The photosphere is the layer that holds sunspots. The photosphere is churning and boiling like a thick pot of chili or oatmeal. Although sunspots are very hot, they are slightly cooler than the rest of the photosphere, so they look darker. Sunspots have a dark center called an umbra and a lighter ring around the outside called the penumbra.
It takes 50 million years for the energy formed deep inside the Sun to reach Earth. Earth only gets one-billionth of the total energy produced by the Sun.
Size: About 109 Earths would fit side-by-side across the face of the Sun! One million Earths could fit inside the Sun. One large sunspot could hold several Earths. The Sun’s diameter is 864,000 miles (1.4 million kilometers).

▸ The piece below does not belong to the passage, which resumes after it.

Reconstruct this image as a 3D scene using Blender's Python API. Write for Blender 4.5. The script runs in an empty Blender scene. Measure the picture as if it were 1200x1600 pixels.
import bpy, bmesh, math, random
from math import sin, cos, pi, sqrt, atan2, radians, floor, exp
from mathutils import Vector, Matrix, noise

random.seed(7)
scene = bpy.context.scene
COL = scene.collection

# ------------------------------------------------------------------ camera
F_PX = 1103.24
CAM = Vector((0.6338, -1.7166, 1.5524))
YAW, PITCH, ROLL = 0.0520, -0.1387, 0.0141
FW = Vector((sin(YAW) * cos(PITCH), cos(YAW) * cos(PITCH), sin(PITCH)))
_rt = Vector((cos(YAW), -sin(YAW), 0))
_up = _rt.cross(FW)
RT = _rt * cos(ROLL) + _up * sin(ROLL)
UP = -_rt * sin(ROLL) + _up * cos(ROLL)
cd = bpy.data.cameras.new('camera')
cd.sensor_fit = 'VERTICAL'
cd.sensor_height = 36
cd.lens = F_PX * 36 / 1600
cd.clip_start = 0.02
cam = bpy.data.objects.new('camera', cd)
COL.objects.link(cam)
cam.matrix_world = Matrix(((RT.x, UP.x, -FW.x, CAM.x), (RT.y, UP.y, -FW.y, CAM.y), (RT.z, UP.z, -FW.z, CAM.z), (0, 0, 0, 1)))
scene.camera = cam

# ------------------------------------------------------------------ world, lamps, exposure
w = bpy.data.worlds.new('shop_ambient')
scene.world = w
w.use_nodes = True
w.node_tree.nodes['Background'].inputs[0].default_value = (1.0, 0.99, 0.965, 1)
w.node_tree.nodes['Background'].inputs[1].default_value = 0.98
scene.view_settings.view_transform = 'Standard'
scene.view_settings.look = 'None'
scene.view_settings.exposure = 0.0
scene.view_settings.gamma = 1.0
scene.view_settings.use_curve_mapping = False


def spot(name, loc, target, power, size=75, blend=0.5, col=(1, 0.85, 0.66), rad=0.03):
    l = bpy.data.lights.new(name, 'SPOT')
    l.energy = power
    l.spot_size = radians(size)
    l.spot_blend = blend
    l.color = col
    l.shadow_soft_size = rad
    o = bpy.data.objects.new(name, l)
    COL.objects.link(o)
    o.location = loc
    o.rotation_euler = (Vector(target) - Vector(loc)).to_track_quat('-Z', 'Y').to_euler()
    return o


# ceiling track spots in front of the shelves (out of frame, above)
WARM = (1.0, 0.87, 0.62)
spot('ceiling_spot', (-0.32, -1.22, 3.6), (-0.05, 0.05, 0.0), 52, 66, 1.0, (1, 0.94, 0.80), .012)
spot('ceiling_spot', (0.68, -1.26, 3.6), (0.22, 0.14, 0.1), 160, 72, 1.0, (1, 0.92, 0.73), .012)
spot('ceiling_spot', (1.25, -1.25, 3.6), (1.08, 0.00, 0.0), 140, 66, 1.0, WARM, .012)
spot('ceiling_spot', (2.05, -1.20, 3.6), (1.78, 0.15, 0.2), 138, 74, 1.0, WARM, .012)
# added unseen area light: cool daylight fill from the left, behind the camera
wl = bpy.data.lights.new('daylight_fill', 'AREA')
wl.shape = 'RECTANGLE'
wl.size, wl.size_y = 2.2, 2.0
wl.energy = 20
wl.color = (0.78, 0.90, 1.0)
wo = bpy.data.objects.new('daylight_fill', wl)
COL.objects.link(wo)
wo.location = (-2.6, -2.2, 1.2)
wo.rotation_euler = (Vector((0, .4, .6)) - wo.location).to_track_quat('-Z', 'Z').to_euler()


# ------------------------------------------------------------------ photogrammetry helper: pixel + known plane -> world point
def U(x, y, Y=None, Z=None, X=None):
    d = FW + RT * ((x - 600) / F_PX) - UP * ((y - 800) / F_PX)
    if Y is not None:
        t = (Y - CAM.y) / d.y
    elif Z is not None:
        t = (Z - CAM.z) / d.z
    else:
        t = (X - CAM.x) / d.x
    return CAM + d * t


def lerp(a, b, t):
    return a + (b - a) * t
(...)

Distance from Earth: The Sun is about 93 million miles (150 million km) away from Earth.
Rotation: The Sun spins on its axis from east to west. Its equatorial zone rotate once every 24 days approximately, while its polar regions take over 30 days to rotate once.
Surface: Heat, deep inside the Sun, rises from the radiative zone through the convective zone until it bubbles at the surface, the photosphere. At the photosphere, things cool a bit and the gas begins to sink back down through the convective zone. When gas reaches the radiative zone, it heats up and the whole process starts over again.
Atmosphere: The Sun’s outer atmosphere is called the corona, and its inner atmosphere is called the chromosphere.
Temperature: The temperature at the Sun’s core is 15 million kelvins.
Other information: The Sun formed about 5 billion years ago from a huge cloud of gas and dust. The Sun is an average-size, middle-aged star.
The Sun’s core converts 700 million tons of hydrogen gas into 695 million tons of helium gas every second. The remaining 5 million tons of matter are converted to an amount of pure energy that’s about six hundred times greater than the amount of water flowing over Niagara Falls produces in one second.
Light, traveling at 186,000 miles (300,000 km) per second, takes just over 8 minutes to reach Earth from the Sun.
In both Greek and Roman mythology, Apollo is the god of the Sun. He brought life-giving heat and light to Earth and was the patron god of musicians and poets.